Tuesday, February 03, 2015


A week or so ago I had to go to the bank and then for some groceries which meant traveling on public transit, standing in long lines in the bank and at the checkout in the store.

Voices all around!

In the evening I watched a powerful documentary on CNN which focused on four survivors of the Holocaust.

More voices!

While listening to all the voices on the buses, in the bank and check out lines – not choosing to eavesdrop, but people sometimes are so loud you cannot but hear, two things came to my heart: first I recalled the powerful scene in the movie “The King’s Speech” where ‘King George’ bellows: “I HAVE A VOICE!”, and second was struck by how vital inter-personal dialogue is for every human being.

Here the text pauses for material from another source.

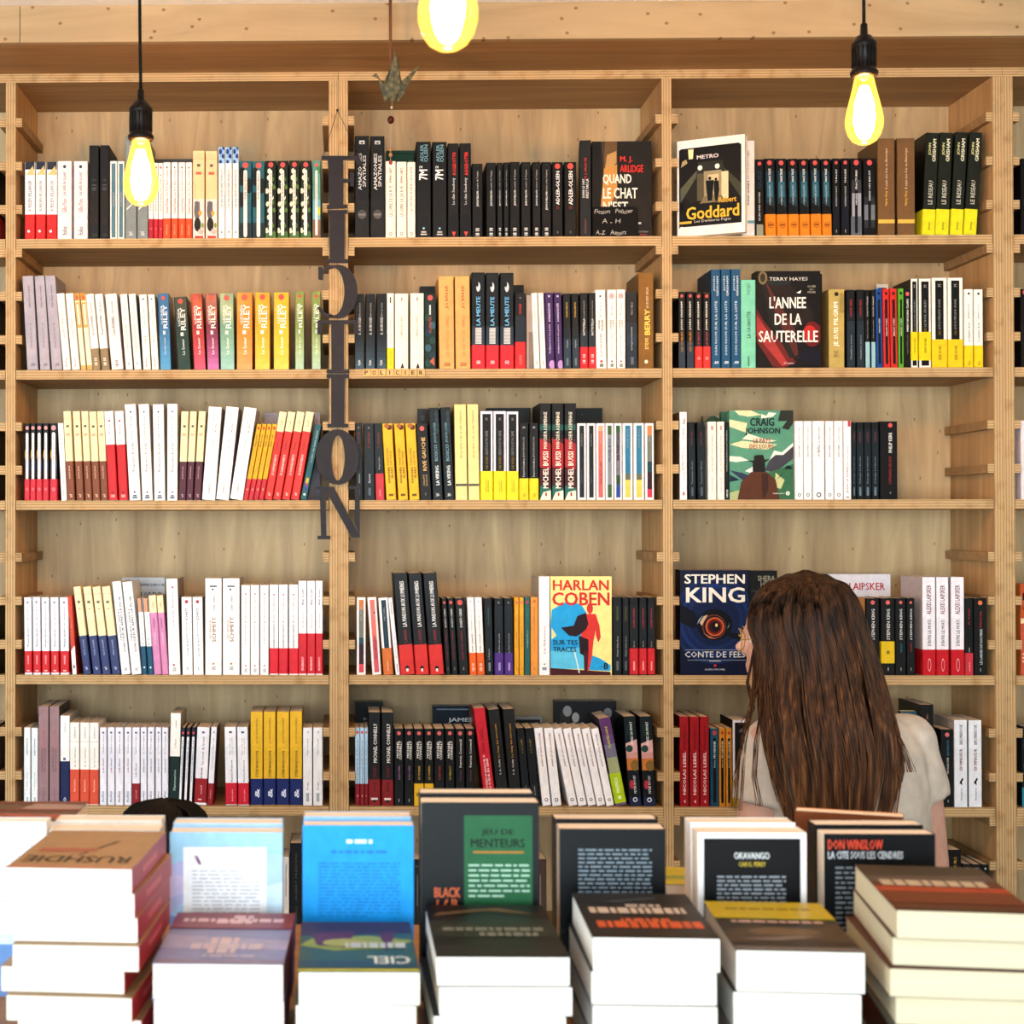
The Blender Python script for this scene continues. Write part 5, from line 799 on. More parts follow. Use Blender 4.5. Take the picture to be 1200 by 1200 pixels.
# fantasy novel with the eye
face('dark blue hardback with glowing orange eye cover, facing out', 3, 797.2, 877.6, 668, .010, .055, '101c44',
     [*[('e',.5,.52,.62-.05*k,.42-.035*k,('14306c','112658','16367a','122a62')[k%4]) for k in range(6)], ('p',[(0,.68),(.2,.6),(.3,.5),(.2,.44),(0,.5)],'0c1226'), ('p',[(.6,.42),(.8,.4),(1,.4),(1,.32),(.75,.35)],'0c1226'), ('e',.5,.48,.26,.15,'0b0e1e'), ('e',.49,.46,.17,.115,'8c4c28'), ('e',.49,.46,.16,.108,'2c1a30'), ('e',.5,.46,.135,.09,'c8602c'), ('e',.5,.46,.115,.078,'8c2418'), ('e',.5,.46,.09,.06,'501414'), ('e',.51,.46,.06,.042,'140c0c'), ('e',.525,.475,.018,.016,'f0c888'),
      ('p',[(.28,.5),(.34,.56),(.4,.575),(.36,.53),(.31,.47)],'c8a888'), ('p',[(.24,.48),(.27,.53),(.33,.57),(.28,.52)],'8cacc8'), ('p',[(.64,.4),(.7,.46),(.72,.5),(.68,.44)],'a8b4bc'), ('p',[(.33,.4),(.42,.35),(.52,.345),(.42,.37)],'b86c4c'),
      ('T','STEPHEN',.06,.94,.87,.96,'ebe4d6'), ('T','KING',.08,.94,.69,.835,'ebe4d6'), ('q',.06,.95,.237,.24,'aab0bc'), ('q',.1,.95,.14,.143,'aab0bc'), ('t','CONTE DE FEES',.06,.94,.168,.225,'d0d0d0'), ('t','ROMAN',.42,.58,.125,.14,'b8bcc4'), ('c',.5,.09,.02,'b42c34'), ('t','ALBIN MICHEL',.35,.65,.045,.062,'b8bcc4')], sc='0c0d14', bc='0c0d14')
face('black hardback half hidden behind the head of long hair', 3, 878.4, 911, 668.6, .03, .04, '15151a', [('t','SHERA',.3,.92,.9,.95,'a09c84'), ('T','HEAR',.4,.95,.84,.9,'8c8870'), ('q',.02,.4,.8,.806,'6c6454')])

# books standing behind the front rows
YB = .232
face('dark green paperback standing behind the cream ones, top shelf', 0, 452.6, 488, 176.4, YB, .03, '1f5c40', [('q',.0,1,.965,.975,'17442f'), ('t','AN',.72,.9,.83,.9,'a8b8a4')])
face('grey paperback standing behind the orange-banded ones, top shelf', 0, 181, 226, 186.4, YB-.03, .02, '6c6a64', [])
face('black paperback standing behind the dark green one, second shelf', 1, 492, 520, 335.5, YB, .03, '161517', [])
face('black paperback behind the red-banded one, second shelf', 1, 602, 614, 334, YB, .03, '161517', [])
face('white-framed black paperback behind the cobalt spine, second shelf', 1, 1027.6, 1041, 333, .205, .02, 'd8d0c4', [('q',.14,.86,.03,.96,'17161a')])
face('black paperback standing behind the black-on-white ones, third shelf', 2, 570, 622, 478, YB, .025, '1a191b', [('c',.5,.9,.012,'8c8c8c')])
face('black paperback standing behind the tall red and black ones, third shelf', 2, 672, 706, 478.2, YB, .025, '1a191b', [('c',.3,.93,.012,'8c8c8c')])
face('dark paperback peeking behind the tall teal spines, third shelf', 2, 489.6, 501, 479, .175, .03, '202628', [('q',.3,.7,.86,.93,'54585a')], sc='202628')
face('lavender-grey paperback behind the leaning red-banded ones, third shelf', 2, 310, 375, 483.6, YB-.02, .025, 'a29aa4', [])
face('green paperback standing behind the cream-white pair, third shelf', 2, 824, 848, 487.6, YB-.03, .02, '3c6c50', [('p',[(0,.93),(0,1),(.4,1)],'8c7c60'), ('p',[(.6,1),(1,1),(1,.93)],'a8b0a4')])
face('green spine edge behind the cowboy cover, third shelf', 2, 845.4, 853.8, 482.6, .12, .02, '3f7c60', [('q',.3,.9,.1,.9,'356a52')])
face('blue-grey paperback with black capitals, behind the pink-banded ones', 3, 143, 193, 677, YB-.04, .03, 'a8b4c0', [('T','RIC SAPIN-DEFOUR',.28,1.0,.905,.935,'2c3440'), ('T','SON ODEUR',.2,.95,.78,.84,'20262c')])
face('white paperback with red capitals, behind the black spines near the hair', 3, 955, 1043.6, 673, YB-.02, .035, 'dcdae2', [('T','ALEXIS LAIPSKER',.06,.93,.83,.91,'b02430'), ('p',[(.3,.77),(.36,.8),(.44,.76),(.5,.79),(.56,.74),(.3,.73)],'24242c')])
face('black hardback behind the thin pale blue spines, fifth shelf', 4, 416.6, 449, 822.5, .19, .04, '1e2023', [('u','CONNELLY',.28,.5,.55,.83,'b0b0ac')])
face('navy paperback standing behind the black spines, fifth shelf', 4, 507.4, 550, 827, YB-.02, .03, '15273f', [('q',.1,.98,.95,.965,'7c8c9c'), ('T','JAMES',.42,1.1,.8,.86,'c8ccd0'), ('q',.03,.97,.0,.8,'182c44')])
face('dark framed paperback behind the slim white spines, fifth shelf', 4, 602.6, 635.4, 839.6, .2, .02, '9c9c9c', [('q',.05,.93,.03,.96,'1a1614'), ('q',.22,.86,.82,.88,'8c8478')])
face('dark grey paperback with pale knuckles, behind the leaning white row', 4, 650.6, 722.4, 821.6, YB-.03, .04, '343338',
     [('p',[(.05,.7),(.1,.9),(.2,.95),(.28,.88),(.2,.7)],'54504e'), ('e',.2,.89,.07,.06,'a8a6a4'), ('p',[(.22,.7),(.3,.84),(.4,.8),(.38,.7)],'54504e'), ('e',.335,.82,.06,.055,'b0aeaa'), ('e',.86,.87,.07,.055,'98989a'), ('e',.75,.85,.045,.035,'a8a8a8')])
face('yellow and teal paperback beside the cream sleeve', 4, 1056, 1078, 833.4, .03, .02, 'd4c448', [('q',0,1,0,1,'2c6478'), *[('e',.15+.2*(k%4),.7+.04*k,.16,.02,'d8c848') for k in range(7)], ('q',0,1,0,.7,'8ca0a8')], sc='1c2c34')
face('orange-red paperback cut off by the right edge, fourth shelf', 3, 1196, 1262, 684, .012, .03, 'b04a24', [('T','D',.04,.2,.82,.9,'1c1614'), ('T','V',.04,.22,.66,.74,'1c1614'), ('p',[(0,.62),(.5,.62),(0,.56)],'e0c89c'), ('q',0,1,0,.56,'b85038')]+words(.03,.6,.14,.26,3,'e0c0a8',.45,40), sc='c87030')
face('dark paperback with pale capitals cut off by the right edge, fifth shelf', 4, 1197.6, 1262, 851, .012, .03, '172430', [('T','TH',.04,.3,.64,.77,'7ca8c0'), ('t','LA',.04,.24,.46,.54,'b8c4c8'), ('q',.0,.9,.41,.415,'8c9ca4'), ('q',0,1,0,.24,'2c8ca0')], sc='20303c')

# letter tiles along the shelf edge
TILE = wood('tile_wood', 'c89a58', 'e0b878', 'x', scale=30)
for k, chh in enumerate('POLICIER'):
    xa = 425.2+9.14*k; Pa = at(xa, 441.4, -.0052); Pb = at(xa+8.9, 432.2, -.0052)
    t = thing('letter_tile', f'small wooden letter tile {chh}, '+('first', 'second', 'third', 'fourth', 'fifth', 'sixth', 'seventh', 'last')[k]+' in the row on the shelf edge', 'letter tile', (Pa.x, -.0052, Pa.z), (0, R_(random.uniform(-1, 1)), 0), 'wooden letter tiles on the shelf edge')
    ww, hh = Pb.x-Pa.x, Pb.z-Pa.z
    mb = MB(); mb.box(.0002, ww-.0002, 0, .005, 0, hh, TILE); bmesh.ops.bevel(mb.bm, geom=mb.bm.edges[:], offset=.0006, segments=1, affect='EDGES'); bmesh.ops.recalc_face_normals(mb.bm, faces=mb.bm.faces)
    lw_ = .3 if chh != 'I' else .08
    draw(mb, [('T', chh, .46-lw_*.75, .46+lw_*.75, .24, .76, '30261c'), ('q', .8, .86, .16, .24, '30261c')], lambda u_, v, l: (u_*ww, -.0002*l, v*hh))
    obj('tile', mb.mesh('tile', fix=False), t)

# hanging letter sign on the double upright
SY = -.012
SIGNM = mat('3c363c', .5, .1)
sg = thing('hanging_letter_sign', 'dark grey serif letters spelling FICTION, hanging down the double upright', 'sign', at(396.5, 632, SY))
so = Vector(sg.location)
def letter(polys, holes=()):
    mb = MB()
    for k, pl in enumerate(polys):
        pts = [at(x, y, SY)-so for x, y in pl]; e_ = .00012*(k % 6)
        mb.xzprism([(p.x, p.z) for p in pts], e_, .004+e_, SIGNM)
    obj('letter', mb, sg)
def ring(c0, r0, c1, r1, a0, a1, n=22):
    """band between an outer and an inner ellipse, as strips"""
    out = []
    for k in range(n):
        p, q_ = a0+(a1-a0)*k/n, a0+(a1-a0)*(k+1)/n
        f = lambda c, r, a: (c[0]+r[0]*math.cos(a), c[1]-r[1]*math.sin(a))
        out.append([f(c0, r0, p), f(c0, r0, q_), f(c1, r1, q_), f(c1, r1, p)])
    return out
letter([[(384,182.5),(402,182.5),(402.5,244),(386,244)], [(377,182.6),(417,182.6),(417,187),(377,187)], [(413,182.6),(421,182.6),(425,194),(420,194.5)], [(402,209.5),(414,209.5),(414,213.5),(402,213.5)], [(409.8,202),(415,202),(415,218.5),(409.8,218)], [(383,240),(407,239.5),(407,243.5),(383,244.5)]])
letter([[(385.5,246.2),(404,246.2),(403.6,308),(386.6,308)], [(383.6,246),(407,246),(407,250),(383.6,250)], [(381.8,303.6),(408,303.6),(408,308),(381.8,308)]])
letter(ring((396,341.5),(23,31.5),(391,341.5),(12.5,28),-math.pi*.62,math.pi*.62)+[[(373,312.5),(378,312.5),(379,321),(378.5,328),(373,327.5)], [(376,318),(384,310.6),(390,310),(393,313.5),(384,315.4),(378,322)], [(371.6,360),(375,359),(381,366.4),(389,369.4),(391,372.6),(384,372),(376,367.6)]])
letter([[(388,375.5),(403.4,375.5),(403,437),(388.4,437)], [(372,375.2),(420,375.2),(420,379.4),(372,379.4)], [(372,375.4),(376.5,375.4),(377.6,391),(372,392)], [(415.4,375.4),(420,375.4),(420,392),(414.6,391)], [(382.6,433),(409.6,433),(409.6,437.2),(382.6,437.2)]])
letter([[(388,438.4),(404,438.4),(403.6,500.6),(388,500.6)], [(382.6,438.4),(409,438.4),(409,443),(382.6,443)], [(383.6,496.6),(408.4,496.6),(408.4,500.8),(383.6,500.8)]])
letter(ring((395.5,535.5),(25.5,32.5),(396,536.5),(7.8,26.5),0,2*math.pi,32))
letter([[(374.6,571),(381.4,571),(382.6,630),(376.2,630)], [(369,570),(391,570.2),(391,574.4),(369,574)], [(372,627.8),(387.2,627.8),(387.2,632),(372,632)], [(416,569.6),(421.4,569.6),(421.6,629.6),(415.6,612)], [(408,569.4),(423,569.4),(423,573.4),(408,573.4)], [(379,570),(391,570.4),(422.2,629.8),(412,629.6)]])
mb = MB()
hook = at(395.4, 129, -.004)-so
for x, y in ((379, 183), (421, 183)): mb.tube([hook, at(x, y, SY+.001)-so], .0006, mat('2a2420'))
for x, y0, y1 in ((386,243.6,246.4),(404,243.6,246.4),(395,307,311),(395,372,376),(388,436,439),(404,436,439),(395,500,504),(384,567,571),(407,567,571)):
    mb.tube([at(x, y0, SY+.002)-so, at(x, y1, SY+.002)-so], .0005, mat('2a2420'))
mb.ball(hook, .003, mat('4a4038'), 8)
obj('cord', mb, sg)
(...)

Mostly the poor, the homeless, the dependent on state welfare do not, or if they do it is often muted because their voice is mostly reduced to pleading their case for assistance or begging on some street corner or at the door of some church for spare change, experience ‘having a voice!’

Rarely do the non-muted voices among us engage them in real conversation, seek out their story, and show recognition of them as persons, as ones like ourselves.

One of the perhaps not stressed enough aspects of the Holy Gospels is of Jesus the listener to the poor, the rejected, the hurting; of Jesus the converser with them.

So what voices did I hear on the buses and in the lines at the bank and grocery store?

I heard the voices of the poor, the mentally ill, the addicted, the injured, the widowed, the single parent, the angry, the depressed, the lonely.

Whom did I hear?

The Christ of many disguises present in each person who is a brother, a sister of mine.

Did I recognize, willingly, anyone as one like myself and converse with them?

Of course, though sometimes such as with those in rough shape because of drugs or mental illness,  it took an effort to overcome automatic inner reactions of recoiling, nonetheless I would speak, mostly though listen, when possible, and always smile.

Did I see beauty and Jesus before me?


I note how I reacted, what I did and saw to make the point it is how we are with others, that is BE with others which most powerfully reveals Christ and the Gospel to them

 Witnessing by presence to other is more powerful than words.

Ah, the voices of the survivors of the holocaust in the documentary, as proving the point, impacted, impact me still less than seeing them – the witness of their very aliveness!

“Voices of Auschwitz” is the title of the CNN documentary which first brought back memories and then taught something wonderful about the human person, particularly those interviewed in the documentary.

The first memory is from when I was about five years old and saw some of the first still pictures about the death-camps. I was visiting my favourite Aunt and Uncle and asked why all the people in the pictures were naked, not understanding they were images of murdered people.

My Aunt gently explained how they were dead, not naked by choice, but the evil actions of the Nazi and how it was to stop those who committed such evil that my father and uncles had gone to war.

The second memory is being present at a talk given by a woman survivor of Dachau and the Rabbi of her synagogue, and while the woman spoke about her time in the camp, her life since then as wife, mother, grandmother, the Rabbi spoke about the theological/faith challenges posed by the immensity of the Shoah.

The three women and the man who were, truly are, the “Voices of Auschwitz” took my breath away, not primarily by the content of what they told, more it was the powerful dignity and radiant beauty on each of their faces.

The faces of evil, ISIS being currently a prime example duplicating the Nazis before them, are dark, angry, and almost unhuman.

The faces of those who have been assaulted by evil and come through evil’s attempts to destroy reveal the true beauty of the human person made in the image and likeness of God.

Joy, strength, courage, dignity shine forth from such of our brothers and sisters be they survivors of the death camps or any other horror.

True not all who survive get beyond the evil to a place of new life and peace.

Some victims of evil remain broken their entire post the horror lives.

This is why we must never forget those who laid down, lay down, their lives to keep us safe and secure be they military or police; why we must never forget the holocaust and stand firmly against anti-Semitism in all its guises; why we must be people who love and never hate and defend life from conception to natural death.

Why too, for today as I finish writing this the world is confronted by another ISIS act of brutality in the murder of the Jordanian pilot, we must pray for an end to Islamic terrorism everywhere it sheds blood and sows hatred around the world.